En qualifiant les violeurs de monstres, ne risque-t-on pas de les présenter comme une classe d’hommes différente des autres? De renforcer les stéréotypes autour du viol et des violeurs?

Les médias ont effectivement pour responsabilité de ne pas décrire cet homme, qui a un profil tout à fait commun, comme un monstre. A partir du moment où l’auteur d’une agression sexuelle est considéré de la sorte, il se crée une distance entre lui et les autres. Cela empêche les autres de s’identifier à lui et de se demander si leurs comportements sexistes ne participent pas, d’une certaine manière, à un processus beaucoup plus grave. Ce qui est particulier dans le procès des viols de Mazan, c’est la pluralité d’auteurs. Hormis cette spécificité, il s’agit d’une affaire comme j’ai pu en rencontrer plusieurs dans ma pratique. En réalité, ce à quoi nous assistons, c’est la banalité du mal.

Le mouvement «Balance ton bar» a libéré la parole d’une partie des victimes. Mais n’a pas fait chuter le nombre d’affaires de viol. © BELGAIMAGE

Que ce soit à la barre, dans les médias ou sur les réseaux sociaux, jusqu’où peuvent aller les avocats pour défendre leurs clients accusés de viol?

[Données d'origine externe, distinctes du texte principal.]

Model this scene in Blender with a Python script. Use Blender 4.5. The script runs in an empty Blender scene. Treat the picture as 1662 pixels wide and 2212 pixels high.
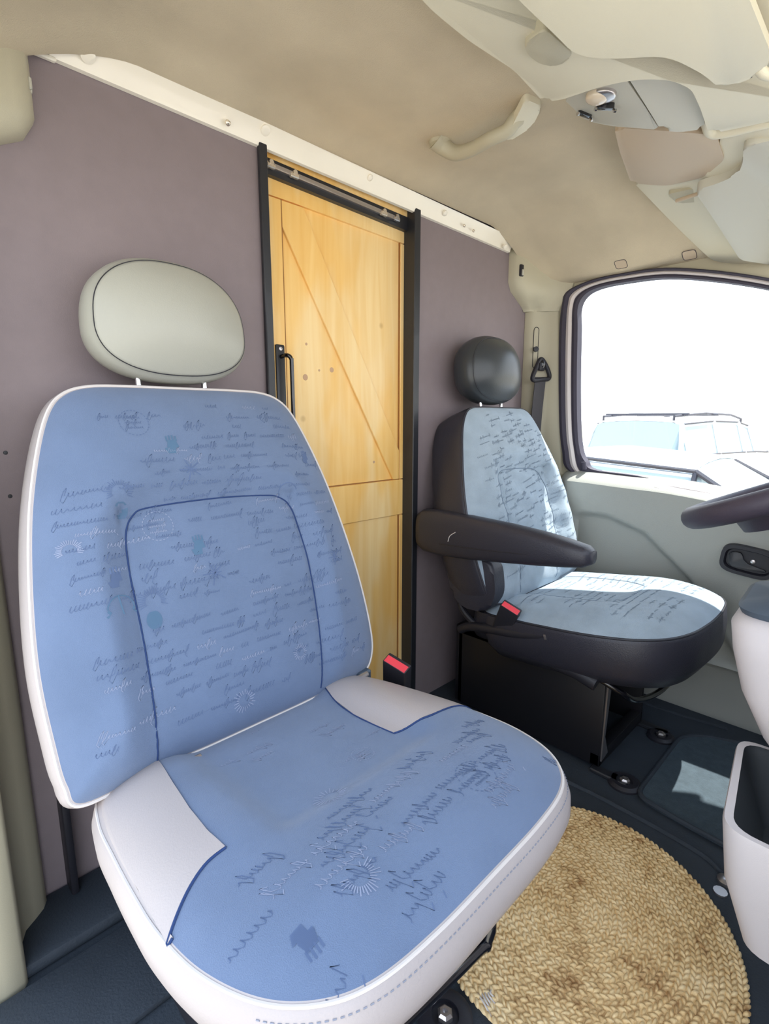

Quand un avocat intervient dans ce type de procès, qu’il se situe du côté de la partie civile ou du côté des accusés, il endosse une responsabilité. Notamment celle de ne pas participer à une forme de victimisation secondaire. Il s’agit d’un mécanisme qui occasionne un dommage supplémentaire pour la victime. Ce dommage n’est pas en lien direct avec l’infraction, il est répercuté par les professionnels à qui elle a affaire, comme les policiers ou les professionnels de la santé. L’avocat aussi doit veiller à ne pas être responsable d’une victimisation secondaire, même lorsqu’il est du côté de l’accusé. Qu’un avocat puisse dire «il y a viol et viol», comme c’est le cas au procès de Mazan, est totalement déplacé. Le code pénal (NDLR: belge) est très clair: lorsque la victime est inconsciente, elle ne peut évidemment pas donner son libre consentement. Ce que l’avocat a peut-être voulu dire, c’est qu’il va essayer de renverser la charge de la preuve. De prouver qu’en réalité son client ne savait pas que la femme était inconsciente. Bien évidemment, chaque accusé a le droit d’être défendu jusqu’au prononcé de la décision. Il bénéficie de la présomption d’innocence. Mais à un moment donné, dans ce type de procès, où il est question de l’intégrité sexuelle d’une personne, il s’agit d’être extrêmement prudent.